Lloyd went off alone, but Tom and Ed went with his two Labrador retrievers into a vast hillside of sagebrush. Pat and I headed out with two of our bracco Italianos toward some sage-choked drainages that ended on the shore of a reservoir. We’d been making plans to chase dusky grouse once we got our two-bird limits of sage grouse, but after a couple of hours that plan was starting to feel foolish. We hadn’t seen a single gamebird, despite having multiple parties pounding the ground with a lot of enthusiasm. It started to seem as though finding these birds was going to be like trying to find a black cat in a coal cellar.

After a break for the dogs, we decided to drive a little farther to check out another area. Along the way, the guys in the lead vehicle spotted a flock of the birds near a snow-fence. Most of the flock took off and landed out in the middle of a massive sea of knee-high sagebrush, but two of the birds peeled away from the group and ran up a very steep hillside without ever taking flight. We headed straight toward the horizon where the birds landed. That’s where Bravo scored his first-ever point on a sage grouse—and where I scored my first two misses.

Tom managed to fold the bird I missed. Ed had warned us about what he calls the “sage grouse popcorn effect,” which is when a flock will take off at irregular intervals before they all leave. As a second bird took off, I fumbled for two more shells and then watched a third leap into flight. I dropped the bird with an off-the-shoulder shot that left me feeling like Annie Oakley. Bravo retrieved the bird after a short chase and I was soon overjoyed to feel the surprising heft of my first sage grouse in my hunting vest. Another bird flushed from my left and flew directly over Ed, the second one Tom dropped.

We decided to follow the two sage grouse from the earlier flock.
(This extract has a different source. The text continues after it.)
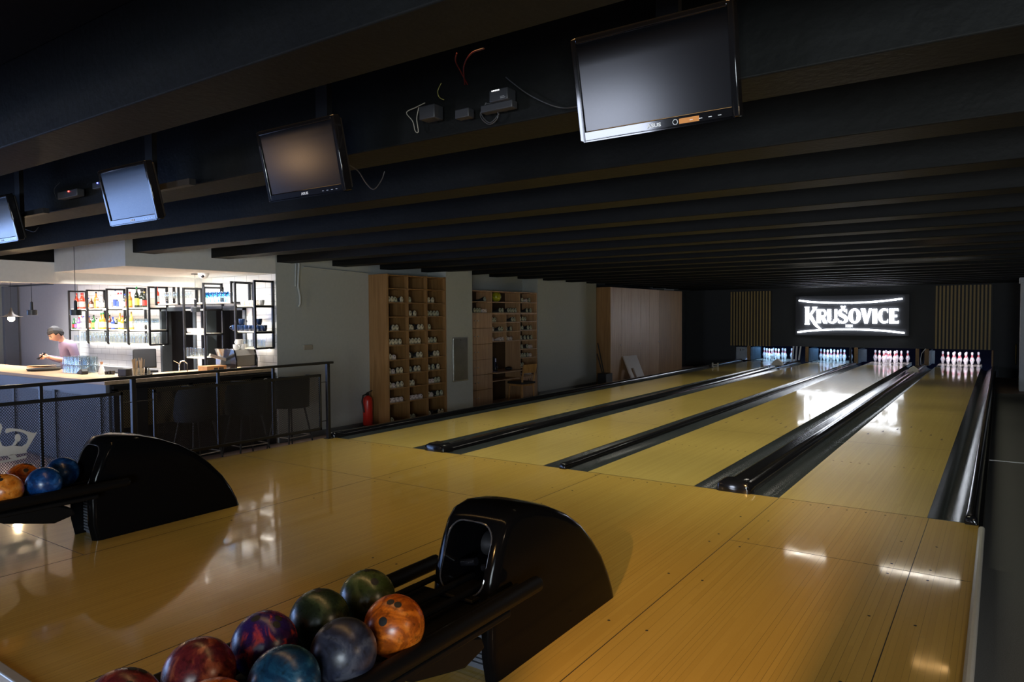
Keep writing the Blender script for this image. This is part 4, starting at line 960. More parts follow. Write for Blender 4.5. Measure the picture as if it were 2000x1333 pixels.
row(martm, 'blue_stemmed_glass', 'glass', 404, 444, 6, .08, 1.80, 'in the front row on the high shelf', 'blue glasses on the high shelf')
row(martm, 'blue_stemmed_glass', 'glass', 410, 450, 6, .20, 1.80, 'in the back row on the high shelf', 'blue glasses on the high shelf')
row(mug_white, 'white_cup', 'cup', 371, 395, 5, .12, 1.325, 'on the middle shelf between the doorways', 'cups on the narrow unit', py=650)
row(tumb, 'highball_glass', 'glass', 364, 378, 4, .10, .955, 'on left of lowest shelf between doorways', 'glasses on the narrow unit', py=690, s=1.15)
row(tumb, 'highball_glass', 'glass', 384, 398, 4, .12, .955, 'on right of lowest shelf between doorways', 'glasses on the narrow unit', py=690, s=1.1)
row(mug_blue, 'blue_mug', 'mug', 459, 516, 8, .10, SH[1], 'in the lower row of the mug shelf', 'navy mugs on the mug shelf', py=645, s=1.15)
row(mug_blue, 'blue_mug', 'mug', 472, 505, 2, .11, SH[1]+.088, 'stacked on top of other mugs', 'navy mugs on the mug shelf', py=632, s=1.2)
row(mug_white, 'white_bowl', 'bowl', 476, 512, 5, .12, SH[0], 'on the top mug shelf', 'white bowls on the top mug shelf', py=592, s=.95)
row(tumb, 'short_glass', 'glass', 474, 514, 7, .11, SH[2], 'on the lowest mug shelf', 'glasses on the lowest mug shelf', py=672, s=.95)
# glasses standing on the counter in two layers
for layer in range(2):
    for rr_ in range(3):
        for i in range(12):
            p = at(138+i*6.2, 727, 'z', .82)
            put(tumb, 'upturned_glass', (p.x+rr_*.02, -1.66+rr_*.09, .82+layer*.118+.1105), 'upturned glass, %s from left, %s row, %s layer, on the bar' % (ORD[i+1], ['front', 'middle', 'back'][rr_], ['lower', 'upper'][layer]), 'glass', 'upturned glasses stacked on the bar', rx=pi, s=.92)
p = at(169, 727, 'z', .82); o = obj('glass_tray', MB().box(-.5, .5, -.06, .24, 0, .005), thin_glass('acrylic', (.93, .96, .97), .2), loc=(p.x+.05, -1.66, .932)); tag(o, 'thin clear tray between the two layers of upturned glasses', 'tray')

# counter objects
def up(px, py, z=.82): p = at(px, py, 'z', z); return Vector((p.x, p.y, z))
t = thing('serving_tray', 'round black serving tray lying on the left of the bar', 'tray', up(86, 724))
obj('tray_body', MB().lathe([(.0, .004), (.19, .004), (.21, .03), (.217, .03), (.2, 0), (.0, 0)], n=40), M['black_matt'], t, smooth=50)
t = thing('menu_board', 'tan leather menu lying behind the black tray', 'menu', up(74, 718.5)+Vector((0, .05, 0)), .2)
obj('cover', MB().box(-.2, .2, -.1, .1, .0, .012).obox((-.2, 0, .02), (.2, 0, .035), .2, .01), pm('tan_leather', (.45, .28, .14), .6), t, bevel=.004)
p = up(161, 731); t = thing('card_reader', 'black card payment terminal lying on the bar', 'card reader', p, -.15)
obj('body', MB().prism([(-.11, 0), (.11, 0), (.115, .045), (.06, .075), (-.11, .02)], -.04, .04, lambda q, z: (q[0], z, q[1])), M['black_matt'], t, bevel=.008)
obj('display', MB().obox((-.02, 0, .052), (.045, 0, .0715), .055, .003), pm('dark_display', (.05, .06, .06), .1), t)
p = up(199, 731); t = thing('carafe', 'white conical bottle with a cork on the bar', 'carafe', p)
obj('body', MB().lathe([(.045, 0), (.048, .01), (.02, .11), (.016, .13)], n=18), pm('milk_glass', (.7, .72, .76), .2), t, smooth=60); obj('cork', MB().lathe([(.014, .13), (.02, .165)], n=12), pm('cork', (.45, .25, .15), .7), t)
for i, px in enumerate((208, 214.5, 221)):
    o = obj('shot_cup', MB().lathe([(.02, 0), (.024, .05 if i else .04), (.02, .05 if i else .04), (.016, .006), (0, .006)], n=14), M['black_matt'], loc=up(px, 732)); tag(o, 'small black cup on the bar, %s in a row of three' % ORD[i+1], 'cup', 'small black cups on the bar')
p = at(249, 726, 'x', -8.3); t = thing('receipt_printer', 'small black receipt printer beside the straws', 'printer', (p.x, p.y, .82), .3)
obj('body', MB().box(-.07, .07, -.09, .09, 0, .1), M['black_matt'], t, bevel=.01); obj('slot', MB().box(-.05, .05, -.02, -.01, .1, .102), M['steel'], t)
straw = pm('paper_straw', (.55, .38, .2), .8)
for i, (px, cnt, lab) in enumerate(((264, 30, 'glass jar crammed with tan straws beside the receipt printer'), (276, 20, 'glass jar of wooden stirrers right of the straws'))):
    p = at(px, 726, 'x', -8.15); t = thing('straw_jar', lab, 'straw jar', (p.x, p.y, .82), 0, 'jars of straws on the bar')
    obj('jar', MB().lathe([(.032, 0), (.035, .005), (.045, .11), (.043, .11), (.033, .01), (.0, .009)], n=18), M['glass'], t, smooth=60)
    for k in range(cnt):
        a = random.uniform(0, 6.28); r_ = random.uniform(.0, .026); l_ = random.uniform(.19, .24); e = random.uniform(1.2, 2.1)
        obj('straw', MB().tube([(r_*cos(a), r_*sin(a), .01), (r_*e*cos(a)*1.2, r_*e*sin(a)*1.2, l_)], .0032, 5), straw if k % 5 else pm('white_straw', (.7, .65, .58), .7), t)
p = at(283, 722, 'x', -8.35); t = thing('till_screen', 'tilted black till monitor on the bar', 'till', (p.x, p.y, .82), R(200))
t.rotation_euler = (0, 0, R(62))
obj('foot', MB().box(-.09, .09, -.08, .08, 0, .015), M['black_matt'], t, bevel=.005); obj('neck', MB().obox((0, .0, .01), (0, .05, .2), .05, .02, (0, 1, 0)), M['black_matt'], t)
obj('display', MB().obox((-.0, -.06, .09), (.0, .10, .33), .28, .02, (0, 1, 0)), pm('till_grey', (.035, .037, .04), .25), t, bevel=.006)
obj('screen_face', MB().obox((-.0, -.0685, .105), (.0, .0835, .335), .255, .004, (0, 1, 0)), pm('till_glass', (.06, .063, .07), .2), t)
p = at(290, 720, 'x', -8.1); o = obj('sauce_bottle', MB().lathe([(.018, 0), (.02, .005), (.02, .07), (.008, .085), (.006, .11)], n=12), pm('bottle_grey', (.25, .27, .25), .2), loc=(p.x, p.y, .82)); tag(o, 'tiny grey bottle right of the stirrers', 'bottle')
p = at(350, 718, 'x', -8.35); t = thing('bar_tap', 'chrome curved bar tap before the left doorway', 'tap', (p.x, p.y, .82))
obj('spout', MB().tube([(0, 0, 0), (0, 0, .1), (.01, .02, .145), (.03, .06, .15), (.04, .09, .12)], .008, 8), M['chrome'], t, smooth=60); obj('lever', MB().tube([(0, 0, .12), (-.03, -.06, .16)], .006, 6), M['chrome'], t)
p = at(366, 718, 'x', -8.35); t = thing('hose_tap', 'thin arched black hose beside the chrome tap', 'tap', (p.x, p.y, .82))
obj('hose', MB().tube([(-.08*cos(a*pi/8), .05*cos(a*pi/8), .12*sin(a*pi/8)) for a in range(9)], .004, 6), M['black_metal'], t, smooth=60)
p = at(341, 721, 'x', -8.0); t = thing('green_plant_sprig', 'small green sprig on the bar', 'plant', (p.x, p.y, .82))
obj('leaves', MB().sphere((0, 0, .015), .018, 8, 6, (1, 1, .8)).sphere((.02, .01, .01), .012, 8, 6).sphere((-.02, .01, .012), .013, 8, 6), pm('green_leaf', (.02, .3, .06), .6), t)
p0 = at(402, 718, 'x', -8.05); p1 = at(440, 716, 'x', -8.05)
t = thing('wooden_box', 'reddish wooden box on the bar left of the coffee machine', 'box', (-8.13, (p0.y+p1.y)/2, .82))
L_ = (p1.y-p0.y)/2; obj('box_body', MB().box(-.11, .11, -L_, L_, 0, .075), M['counter_wood'], t, bevel=.003); obj('slots', MB().box(.11, .112, -L_*.3, L_*.1, .02, .05).box(.11, .112, L_*.2, L_*.7, .02, .05), M['black_matt'], t)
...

Once spooked, these birds would rather hold tight than travel to other loafing grounds. Ed’s two Labradors got “birdy.” Pat almost stepped on a grouse before it busted. He rocked the bird with his first shot and then Ed anchored it. At that point we had four sage grouse on our first full day of hunting, which felt like a significant accomplishment.

Lloyd, on the other hand, covered twenty one miles according to his dog’s collar. And they hadn’t seen a single bird. We walked much farther the next two days, but never flushed another sage grouse. It always felt like we were doing everything right—identifying good habitat, approaching it with the wind in our faces, using contours to our advantage, hunting the lee side of hills during high wind—but no matter what we tried, our tactics were no match for the survival skills of this rare and nomadic bird.
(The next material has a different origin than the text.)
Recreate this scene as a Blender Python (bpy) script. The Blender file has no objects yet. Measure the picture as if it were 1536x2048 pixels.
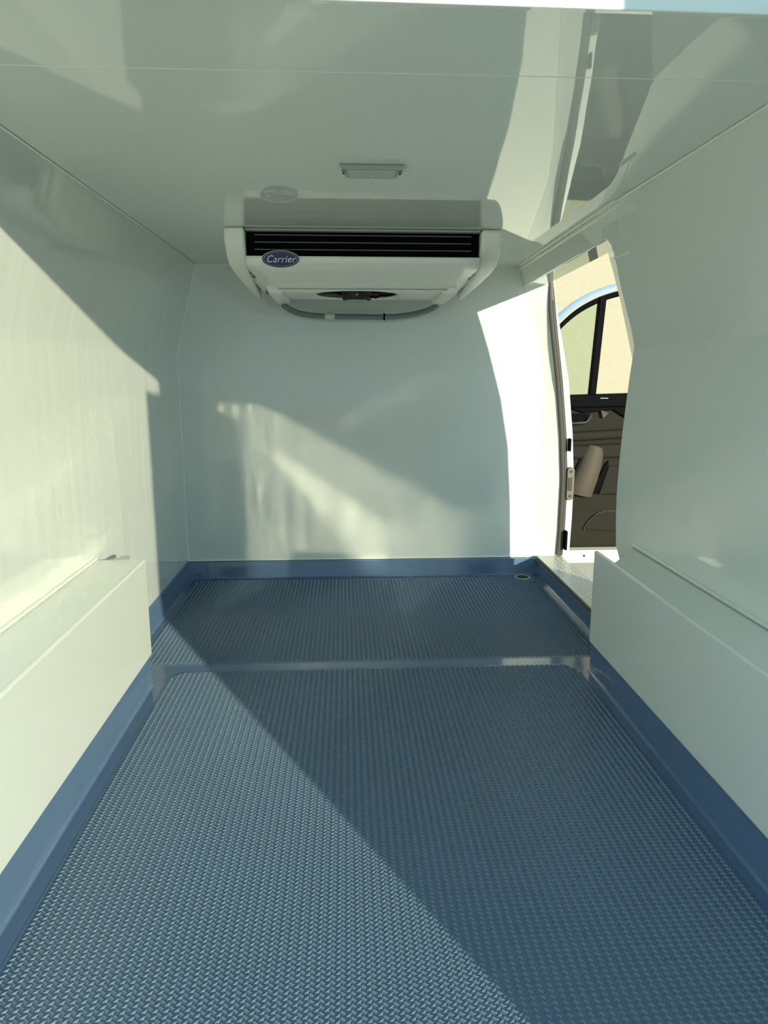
import bpy, bmesh, math, random
from mathutils import Vector, Matrix
random.seed(7)
SC = bpy.context.scene
COL = SC.collection
R = math.radians

# ------------------------------------------------------------------ camera
# X right, Y towards the bulkhead, Z up; load floor at z = 0, camera a step behind the van
F_PX, VP = 1420.0, (692.0, 742.0)
pitch = math.atan((1024 - VP[1]) / F_PX)
yaw = math.atan((768 - VP[0]) / math.hypot(F_PX, 1024 - VP[1]))
fw = Vector((math.sin(yaw) * math.cos(pitch), math.cos(yaw) * math.cos(pitch), -math.sin(pitch)))
rt = Vector((math.cos(yaw), -math.sin(yaw), 0))
up = rt.cross(fw)
cam_d = bpy.data.cameras.new('camera')
cam = bpy.data.objects.new('camera', cam_d)
COL.objects.link(cam)
cam_d.sensor_fit = 'VERTICAL'
cam_d.sensor_height = 36.0
cam_d.sensor_width = 27.0
cam_d.lens = F_PX / 2048 * 36.0
cam_d.clip_start = 0.02
m = Matrix((rt, up, -fw)).transposed().to_4x4()
m.translation = Vector((0, 0, 0.88))
cam.matrix_world = m
SC.camera = cam

# ------------------------------------------------------------------ sky, sun, exposure
SUN_DIR = Vector((-0.543, 1.0, -0.233)).normalized()      # low sun from behind, on the right
w = bpy.data.worlds.new('sky')
SC.world = w
w.use_nodes = True
bg = w.node_tree.nodes['Background']
bg.inputs['Color'].default_value = (0.53, 0.83, 1.0, 1)
bg.inputs['Strength'].default_value = 1.05
sun_d = bpy.data.lights.new('sun', 'SUN')
sun_d.energy = 5.5
sun_d.color = (1.0, 0.95, 0.70)
sun_d.angle = R(0.6)
sun = bpy.data.objects.new('sun', sun_d)
COL.objects.link(sun)
sun.rotation_mode = 'QUATERNION'
sun.rotation_quaternion = SUN_DIR.to_track_quat('-Z', 'Y')
sun.location = (3, -6, 4)

SC.view_settings.view_transform = 'Standard'
SC.view_settings.look = 'None'
SC.view_settings.exposure = 0.18
SC.view_settings.gamma = 1.0
SC.view_settings.use_curve_mapping = False
cy = SC.cycles
cy.use_denoising = True
cy.max_bounces = 9
cy.diffuse_bounces = 6
cy.glossy_bounces = 4
cy.caustics_reflective = True
cy.blur_glossy = 0.0
cy.sample_clamp_indirect = 100.0
cy.use_guiding = True
cy.guiding_training_samples = 64
cy.use_adaptive_sampling = True
cy.adaptive_threshold = 0.05
cy.adaptive_min_samples = 24

# ------------------------------------------------------------------ materials
def mat(name, col, rough=0.4, metal=0.0, ior=1.5, spec=0.5, bump=None, var=None, coat=0.0):
    """bump = (scale xyz, strength, distance, detail); var = (scale, amount) for slight colour unevenness"""
    M = bpy.data.materials.new(name)
    M.use_nodes = True
    nt = M.node_tree
    b = nt.nodes['Principled BSDF']
    b.inputs['Base Color'].default_value = (*col, 1)
    b.inputs['Roughness'].default_value = rough
    b.inputs['Metallic'].default_value = metal
    b.inputs['IOR'].default_value = ior
    b.inputs['Specular IOR Level'].default_value = spec
    b.inputs['Coat Weight'].default_value = coat
    b.inputs['Coat Roughness'].default_value = min(rough, 0.085)
    if bump or var:
        tc = nt.nodes.new('ShaderNodeTexCoord')
    if var:
        nz = nt.nodes.new('ShaderNodeTexNoise')
        nz.inputs['Scale'].default_value = var[0]
        nz.inputs['Detail'].default_value = 6
        nt.links.new(tc.outputs['Object'], nz.inputs['Vector'])
        mx = nt.nodes.new('ShaderNodeMix')
        mx.data_type = 'RGBA'
        mx.inputs[6].default_value = (*[c * (1 - var[1]) for c in col], 1)
        mx.inputs[7].default_value = (*[min(1, c * (1 + var[1])) for c in col], 1)
        nt.links.new(nz.outputs['Fac'], mx.inputs[0])
        nt.links.new(mx.outputs[2], b.inputs['Base Color'])
    if bump:
        mp = nt.nodes.new('ShaderNodeMapping')
        mp.inputs['Scale'].default_value = bump[0]
        nz2 = nt.nodes.new('ShaderNodeTexNoise')
        nz2.inputs['Scale'].default_value = 1.0
        nz2.inputs['Detail'].default_value = bump[3]
        bp = nt.nodes.new('ShaderNodeBump')
        bp.inputs['Strength'].default_value = bump[1]
        bp.inputs['Distance'].default_value = bump[2]
        nt.links.new(tc.outputs['Object'], mp.inputs['Vector'])
        nt.links.new(mp.outputs[0], nz2.inputs['Vector'])
        nt.links.new(nz2.outputs['Fac'], bp.inputs['Height'])
        nt.links.new(bp.outputs['Normal'], b.inputs['Normal'])
    return M

GEL = (0.68, 0.715, 0.665)
M = {}
M['gel'] = mat('gelcoat_white', GEL, 0.08, ior=1.55, bump=((5, 5, 5), 0.25, 0.003, 1))
M['gel_left'] = mat('gelcoat_wavy', GEL, 0.085, ior=1.65, coat=0.5, bump=((3, 15, 2.2), 1.0, 0.0016, 1))
M['gel_ceiling'] = mat('gelcoat_ceiling', GEL, 0.02, ior=1.6, bump=((7, 3, 7), 0.10, 0.003, 1))
M['gel_back'] = mat('gelcoat_bulkhead', GEL, 0.06, bump=((5, 5, 5), 0.2, 0.003, 1))
M['blue'] = mat('blue_gelcoat', (0.09, 0.15, 0.25), 0.10, bump=((14, 14, 14), 0.1, 0.002, 2), var=(9, 0.06))
M['tread'] = mat('blue_tread', (0.095, 0.146, 0.205), 0.30, var=(5, 0.08))
M['frame'] = mat('door_frame_sky_tint', (0.42, 0.48, 0.56), 0.12, metal=0.5)  # blue-grey of the reflected sky put into the frame colour
M['bead'] = mat('sealant_bead', (0.80, 0.84, 0.76), 0.3)
M['white_paint'] = mat('white_body_paint', (0.83, 0.84, 0.80), 0.15, coat=0.5)
M['plastic'] = mat('white_plastic', (0.88, 0.88, 0.81), 0.35, bump=((90, 90, 90), 0.05, 0.001, 2))
M['black'] = mat('black_plastic', (0.003, 0.003, 0.004), 0.6, spec=0.03)
M['dark_metal'] = mat('dark_coil', (0.012, 0.012, 0.012), 0.5)
M['tube'] = mat('coil_tube_grey', (0.17, 0.17, 0.16), 0.4, metal=0.3)
M['steel'] = mat('zinc_steel', (0.11, 0.105, 0.085), 0.45, metal=0.2)
M['grey_plastic'] = mat('grey_lamp_plastic', (0.36, 0.38, 0.36), 0.35)
M['lens'] = mat('lamp_lens', (0.42, 0.45, 0.43), 0.15)
M['rubber'] = mat('door_seal_rubber', (0.055, 0.05, 0.042), 0.55)
M['alu'] = mat('aluminium_tread_plate', (0.60, 0.58, 0.52), 0.34, metal=0.35, bump=((200, 200, 200), 0.3, 0.001, 0))
M['hose'] = mat('ribbed_drain_hose', (0.17, 0.235, 0.24), 0.25)
M['clear'] = mat('hose_joint', (0.62, 0.63, 0.56), 0.25)
M['badge_blue'] = mat('badge_blue', (0.006, 0.008, 0.105), 0.3)
M['badge_white'] = mat('badge_white', (0.80, 0.82, 0.80), 0.4)
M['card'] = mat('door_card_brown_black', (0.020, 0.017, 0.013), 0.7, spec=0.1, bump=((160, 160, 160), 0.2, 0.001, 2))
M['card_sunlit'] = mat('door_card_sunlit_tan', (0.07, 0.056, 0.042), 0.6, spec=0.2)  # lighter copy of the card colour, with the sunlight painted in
M['concrete'] = mat('concrete_ground', (0.46, 0.415, 0.33), 0.9, var=(3.5, 0.12), bump=((40, 40, 40), 0.3, 0.01, 4))
M['render'] = mat('beige_rendered_wall', (0.41, 0.36, 0.275), 0.95, var=(14, 0.06), bump=((22, 22, 22), 0.4, 0.01, 6))

g = bpy.data.materials.new('green_tint_glass')
g.use_nodes = True
nt = g.node_tree
nt.nodes.remove(nt.nodes['Principled BSDF'])
tr = nt.nodes.new('ShaderNodeBsdfTransparent'); tr.inputs['Color'].default_value = (0.84, 0.90, 0.82, 1)
gl = nt.nodes.new('ShaderNodeBsdfGlossy'); gl.inputs['Roughness'].default_value = 0.02
fr = nt.nodes.new('ShaderNodeFresnel'); fr.inputs['IOR'].default_value = 1.45
mx = nt.nodes.new('ShaderNodeMixShader')
nt.links.new(fr.outputs[0], mx.inputs[0]); nt.links.new(tr.outputs[0], mx.inputs[1]); nt.links.new(gl.outputs[0], mx.inputs[2])
nt.links.new(mx.outputs[0], nt.nodes['Material Output'].inputs['Surface'])
M['glass'] = g

# ------------------------------------------------------------------ helpers
ORG = {}
def org(p):
    return ORG.get(p.name, Vector((0, 0, 0))) if p else Vector((0, 0, 0))

def link(name, me, material, parent=None):
    o = bpy.data.objects.new(name, me)
    COL.objects.link(o)
    if material:
        me.materials.append(M[material])
    if parent:
        o.parent = parent
        ORG[o.name] = org(parent)
    return o

def mesh(name, verts, faces, material, parent=None, smooth=None, bevel=0, seg=2, solid=None):
    """verts in world coordinates"""
    og = org(parent)
    me = bpy.data.meshes.new(name)
    me.from_pydata([tuple(Vector(v) - og) for v in verts], [], faces)
    bm = bmesh.new(); bm.from_mesh(me)
    bmesh.ops.recalc_face_normals(bm, faces=bm.faces)
    bm.to_mesh(me); bm.free()
    if smooth is not None:
        me.shade_smooth()
        me.set_sharp_from_angle(angle=R(smooth))
    o = link(name, me, material, parent)
    if solid is not None:
        s = o.modifiers.new('thickness', 'SOLIDIFY'); s.thickness = abs(solid); s.offset = 1 if solid > 0 else -1
    if bevel:
        b = o.modifiers.new('edge', 'BEVEL'); b.width = bevel; b.segments = seg; b.limit_method = 'ANGLE'; b.angle_limit = R(32)
    return o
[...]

In hindsight, I’m content with the fact that we killed only a handful of sage grouse on this long and demanding hunt. Until we’re able to get the species back on its feet, with stable and growing populations, it’s wise for hunters to practice some restraint. We have an obligation to restore the sage grouse’s habitat, a task that requires hunter engagement and financial commitment. Limited hunting should be regarded as a key component to those efforts, just as it was with hunter-based efforts to restore the wild turkey, the whitetail deer, and so many species of waterfowl. Hopefully, I’ll return to hunt sage grouse some day in the future.

In the meantime, I’m avoiding phone calls from Lloyd and Pat. They want me to drive even further next year in pursuit of the chukar partridge on some rocky hillside in Nevada.